**BRIEF**: Extract the text of every entry below exactly; leave images out.

BEGIN RECORDS SHOWN

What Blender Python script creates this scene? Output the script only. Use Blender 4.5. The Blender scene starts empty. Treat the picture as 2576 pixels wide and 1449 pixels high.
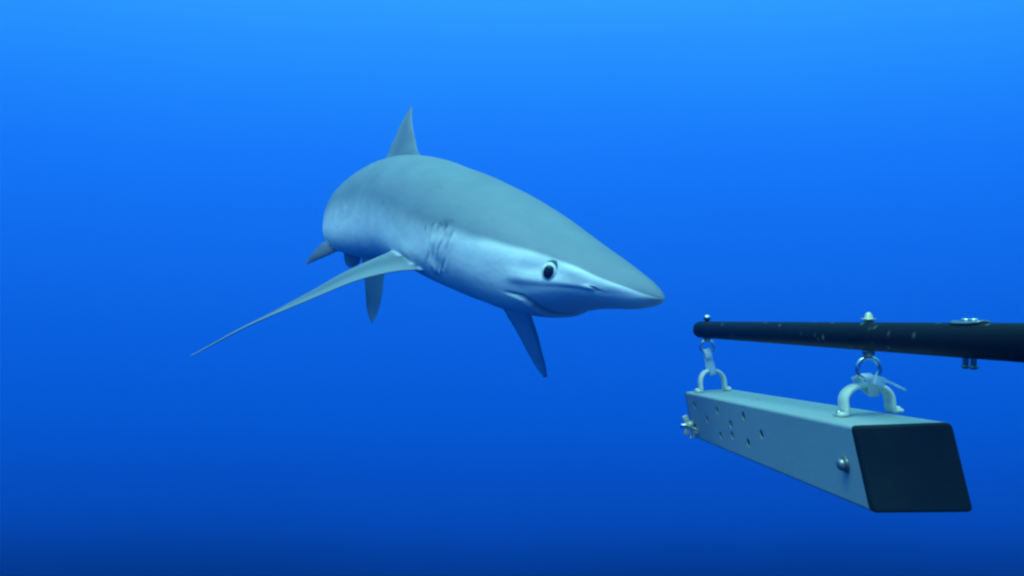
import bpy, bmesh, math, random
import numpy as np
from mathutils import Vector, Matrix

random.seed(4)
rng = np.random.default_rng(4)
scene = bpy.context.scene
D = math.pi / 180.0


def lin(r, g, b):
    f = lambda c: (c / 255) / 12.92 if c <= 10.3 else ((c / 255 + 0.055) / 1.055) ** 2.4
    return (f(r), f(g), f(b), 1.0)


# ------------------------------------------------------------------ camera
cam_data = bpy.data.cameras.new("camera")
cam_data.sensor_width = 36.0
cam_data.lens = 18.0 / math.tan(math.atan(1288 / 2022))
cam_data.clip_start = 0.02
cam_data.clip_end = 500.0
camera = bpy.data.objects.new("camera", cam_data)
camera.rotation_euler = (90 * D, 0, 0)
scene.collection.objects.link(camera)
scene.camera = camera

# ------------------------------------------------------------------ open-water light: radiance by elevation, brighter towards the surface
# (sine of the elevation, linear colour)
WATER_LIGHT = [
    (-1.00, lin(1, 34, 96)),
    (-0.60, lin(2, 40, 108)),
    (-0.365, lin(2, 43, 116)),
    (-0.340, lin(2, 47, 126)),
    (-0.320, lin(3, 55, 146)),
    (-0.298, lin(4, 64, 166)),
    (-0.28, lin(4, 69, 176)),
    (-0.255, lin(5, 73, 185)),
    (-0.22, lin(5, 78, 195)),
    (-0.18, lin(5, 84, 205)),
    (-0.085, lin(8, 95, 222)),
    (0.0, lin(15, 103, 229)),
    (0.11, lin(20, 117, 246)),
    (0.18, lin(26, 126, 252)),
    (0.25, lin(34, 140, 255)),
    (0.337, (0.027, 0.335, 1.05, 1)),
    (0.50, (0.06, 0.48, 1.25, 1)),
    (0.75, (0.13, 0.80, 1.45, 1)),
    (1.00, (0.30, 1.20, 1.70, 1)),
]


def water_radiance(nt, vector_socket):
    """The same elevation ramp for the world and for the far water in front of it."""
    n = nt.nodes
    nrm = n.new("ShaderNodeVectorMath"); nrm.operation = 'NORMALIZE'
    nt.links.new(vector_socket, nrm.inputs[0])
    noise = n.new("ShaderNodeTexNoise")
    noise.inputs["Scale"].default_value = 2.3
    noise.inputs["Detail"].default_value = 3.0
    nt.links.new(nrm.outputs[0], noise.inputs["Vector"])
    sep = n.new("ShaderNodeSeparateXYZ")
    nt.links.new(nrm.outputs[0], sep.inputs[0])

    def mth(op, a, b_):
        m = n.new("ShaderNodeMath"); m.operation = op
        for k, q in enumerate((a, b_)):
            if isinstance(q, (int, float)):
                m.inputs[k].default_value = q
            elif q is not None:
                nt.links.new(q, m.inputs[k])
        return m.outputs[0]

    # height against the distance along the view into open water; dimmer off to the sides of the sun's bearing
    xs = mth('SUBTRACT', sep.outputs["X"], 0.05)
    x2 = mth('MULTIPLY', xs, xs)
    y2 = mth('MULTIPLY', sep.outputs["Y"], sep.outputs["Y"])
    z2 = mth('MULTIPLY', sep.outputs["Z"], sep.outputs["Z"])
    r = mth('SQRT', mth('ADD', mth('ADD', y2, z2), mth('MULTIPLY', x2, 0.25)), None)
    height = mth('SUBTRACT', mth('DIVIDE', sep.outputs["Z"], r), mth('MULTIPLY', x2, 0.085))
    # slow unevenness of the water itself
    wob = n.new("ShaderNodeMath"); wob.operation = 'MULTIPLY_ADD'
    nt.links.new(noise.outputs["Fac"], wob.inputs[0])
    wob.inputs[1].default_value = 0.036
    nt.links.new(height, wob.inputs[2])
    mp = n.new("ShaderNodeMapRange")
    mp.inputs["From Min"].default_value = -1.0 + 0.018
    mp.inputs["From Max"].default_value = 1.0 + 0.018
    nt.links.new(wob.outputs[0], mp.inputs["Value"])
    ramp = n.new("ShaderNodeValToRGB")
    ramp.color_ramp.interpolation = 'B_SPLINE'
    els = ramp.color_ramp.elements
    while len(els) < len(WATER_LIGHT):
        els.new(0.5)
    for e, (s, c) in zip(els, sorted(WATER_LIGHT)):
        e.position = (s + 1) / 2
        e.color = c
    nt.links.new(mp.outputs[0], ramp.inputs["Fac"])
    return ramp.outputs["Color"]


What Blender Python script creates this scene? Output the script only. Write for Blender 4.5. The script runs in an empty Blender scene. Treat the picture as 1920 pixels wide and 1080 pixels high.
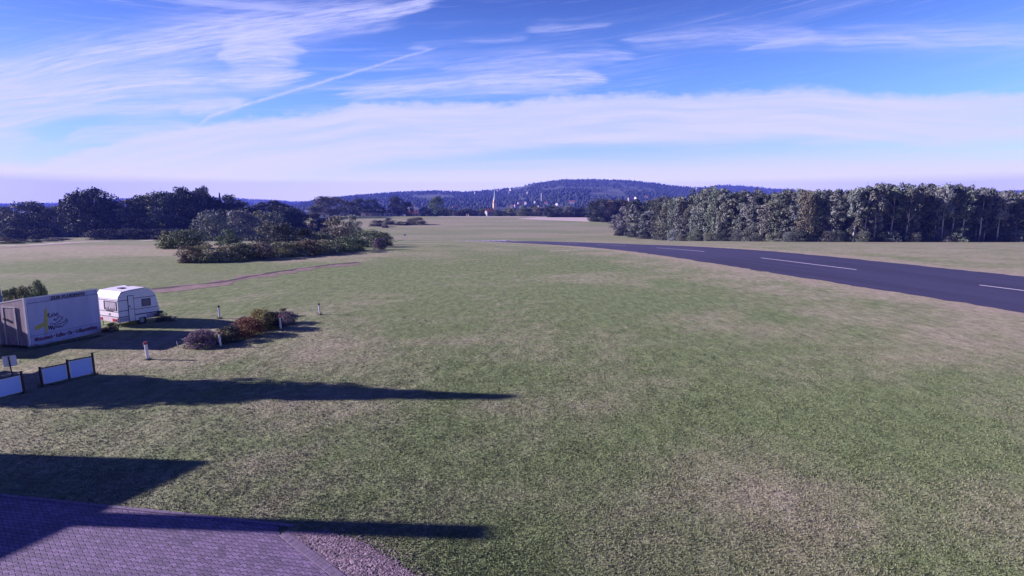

END RECORDS SHOWN

**THE RESPONSE**:
What Blender Python script creates this scene? Output the script only. Use Blender 4.5. The Blender scene starts empty. Treat the picture as 2576 pixels wide and 1449 pixels high.
import bpy, bmesh, math, random
import numpy as np
from mathutils import Vector, Matrix

random.seed(4)
rng = np.random.default_rng(4)
scene = bpy.context.scene
D = math.pi / 180.0


def lin(r, g, b):
    f = lambda c: (c / 255) / 12.92 if c <= 10.3 else ((c / 255 + 0.055) / 1.055) ** 2.4
    return (f(r), f(g), f(b), 1.0)


# ------------------------------------------------------------------ camera
cam_data = bpy.data.cameras.new("camera")
cam_data.sensor_width = 36.0
cam_data.lens = 18.0 / math.tan(math.atan(1288 / 2022))
cam_data.clip_start = 0.02
cam_data.clip_end = 500.0
camera = bpy.data.objects.new("camera", cam_data)
camera.rotation_euler = (90 * D, 0, 0)
scene.collection.objects.link(camera)
scene.camera = camera

# ------------------------------------------------------------------ open-water light: radiance by elevation, brighter towards the surface
# (sine of the elevation, linear colour)
WATER_LIGHT = [
    (-1.00, lin(1, 34, 96)),
    (-0.60, lin(2, 40, 108)),
    (-0.365, lin(2, 43, 116)),
    (-0.340, lin(2, 47, 126)),
    (-0.320, lin(3, 55, 146)),
    (-0.298, lin(4, 64, 166)),
    (-0.28, lin(4, 69, 176)),
    (-0.255, lin(5, 73, 185)),
    (-0.22, lin(5, 78, 195)),
    (-0.18, lin(5, 84, 205)),
    (-0.085, lin(8, 95, 222)),
    (0.0, lin(15, 103, 229)),
    (0.11, lin(20, 117, 246)),
    (0.18, lin(26, 126, 252)),
    (0.25, lin(34, 140, 255)),
    (0.337, (0.027, 0.335, 1.05, 1)),
    (0.50, (0.06, 0.48, 1.25, 1)),
    (0.75, (0.13, 0.80, 1.45, 1)),
    (1.00, (0.30, 1.20, 1.70, 1)),
]


def water_radiance(nt, vector_socket):
    """The same elevation ramp for the world and for the far water in front of it."""
    n = nt.nodes
    nrm = n.new("ShaderNodeVectorMath"); nrm.operation = 'NORMALIZE'
    nt.links.new(vector_socket, nrm.inputs[0])
    noise = n.new("ShaderNodeTexNoise")
    noise.inputs["Scale"].default_value = 2.3
    noise.inputs["Detail"].default_value = 3.0
    nt.links.new(nrm.outputs[0], noise.inputs["Vector"])
    sep = n.new("ShaderNodeSeparateXYZ")
    nt.links.new(nrm.outputs[0], sep.inputs[0])

    def mth(op, a, b_):
        m = n.new("ShaderNodeMath"); m.operation = op
        for k, q in enumerate((a, b_)):
            if isinstance(q, (int, float)):
                m.inputs[k].default_value = q
            elif q is not None:
                nt.links.new(q, m.inputs[k])
        return m.outputs[0]

    # height against the distance along the view into open water; dimmer off to the sides of the sun's bearing
    xs = mth('SUBTRACT', sep.outputs["X"], 0.05)
    x2 = mth('MULTIPLY', xs, xs)
    y2 = mth('MULTIPLY', sep.outputs["Y"], sep.outputs["Y"])
    z2 = mth('MULTIPLY', sep.outputs["Z"], sep.outputs["Z"])
    r = mth('SQRT', mth('ADD', mth('ADD', y2, z2), mth('MULTIPLY', x2, 0.25)), None)
    height = mth('SUBTRACT', mth('DIVIDE', sep.outputs["Z"], r), mth('MULTIPLY', x2, 0.085))
    # slow unevenness of the water itself
    wob = n.new("ShaderNodeMath"); wob.operation = 'MULTIPLY_ADD'
    nt.links.new(noise.outputs["Fac"], wob.inputs[0])
    wob.inputs[1].default_value = 0.036
    nt.links.new(height, wob.inputs[2])
    mp = n.new("ShaderNodeMapRange")
    mp.inputs["From Min"].default_value = -1.0 + 0.018
    mp.inputs["From Max"].default_value = 1.0 + 0.018
    nt.links.new(wob.outputs[0], mp.inputs["Value"])
    ramp = n.new("ShaderNodeValToRGB")
    ramp.color_ramp.interpolation = 'B_SPLINE'
    els = ramp.color_ramp.elements
    while len(els) < len(WATER_LIGHT):
        els.new(0.5)
    for e, (s, c) in zip(els, sorted(WATER_LIGHT)):
        e.position = (s + 1) / 2
        e.color = c
    nt.links.new(mp.outputs[0], ramp.inputs["Fac"])
    return ramp.outputs["Color"]


What Blender Python script creates this scene? Output the script only. Write for Blender 4.5. The script runs in an empty Blender scene. Treat the picture as 1920 pixels wide and 1080 pixels high.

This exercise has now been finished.